The policy implications take up only the last 50 pages or so. Despite their brevity, they should not be ignored. The link between positive and normative economics, which was so clear to Adam Smith, needs to be strengthened anew. N&W are remarkably perceptive in their assessments here, foreshadowing the contemporary concers with growing inequality, "winner-takes-all" economy, technological development, etc. Their contribution to positive science is a bridge to better public policy prescriptions.
The broad range of insights that the book contains is staggering. The combination of Schumpeter, Darwin, Hayek, Simon, Kahneman & Tversky, and others, was ahead of its time. N&W do not have the last word on every issue, but they offer important modifications to our scientific models of human behaviour that increase the accuracy of economists' predictions.
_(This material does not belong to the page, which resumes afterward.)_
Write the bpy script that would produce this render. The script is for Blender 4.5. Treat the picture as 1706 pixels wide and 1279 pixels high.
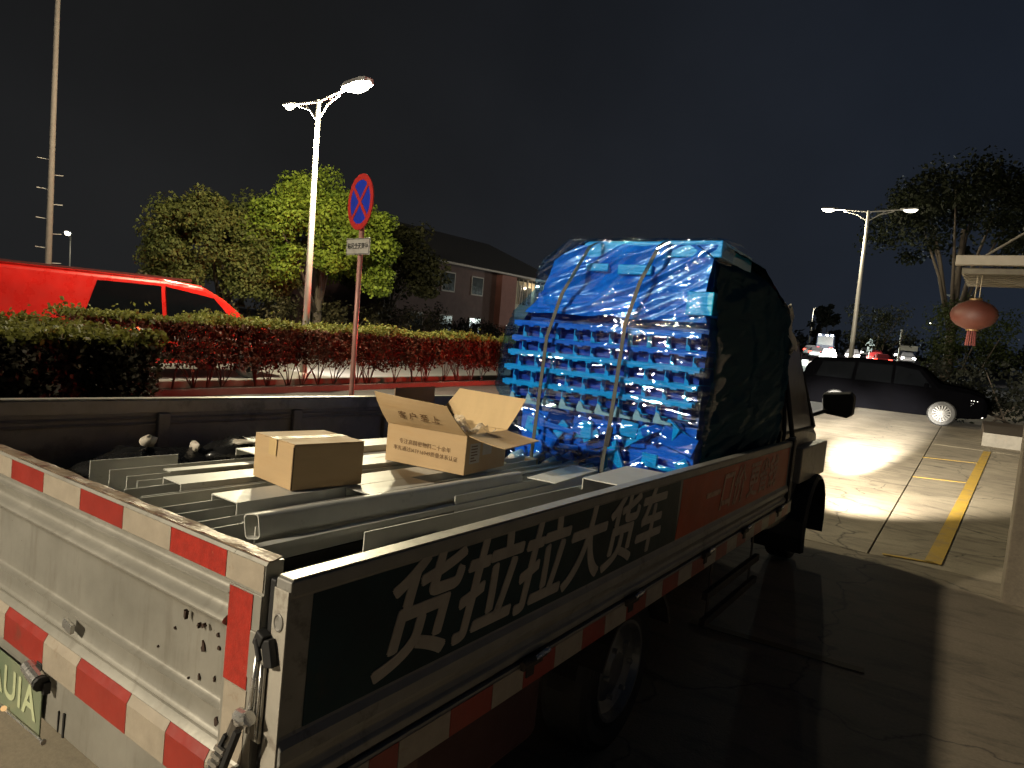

Although contemporary evolutionary and institutional economists have improved in many ways on the somewhat rigid and limited models of N&W, no such monographs have exceeded, and few have matched, the holistic scope and analytical brilliance of this deserved classic.
(PS. If the reader still hesitates to plunge - whether due to the book's age, length, or math-heavy exposition - let me allay their fears; the forbidding exterior is breachable and the core is still worth exploring.)
The authors are very insightful but their prose is unfortunately reminiscent of the worst of Thomas Schelling's excesses as an author: often mind-blankingly dense. A person can read the same few sentences several times over without their leaving an impression in the mind. I think I ought to go in search in more up to date, clearly written approaches to evolutionary economics.
This is an important volume of economic theory that deals with alternatives to traditional neoclassical analysis. This sounds arcane - and it may well be - the discussion has considerable implications for how policy develops regarding technological innovation, growth, etc. These authors in particular are known for their focus on "path-dependence" -- the idea that where a system goes depends on what it already has done, which suggests that not all paths to economic growth are open in a given system once time has passed and important commitments have been made. These views have been very important for consultants and academics who are interested in working with economic ideas but don't want to leave the focus solely in economic theory.
I'm not a big fan of neoclassic economics or the relationship between economics and the other social sciences. This book develops an evolutionary model of economics based on Schumpterian concepts. Chapter 16 the great discussion about the use of analysis to support policy development. Chapter 17 provided a good discussion of economics' relationship with the other social sciences.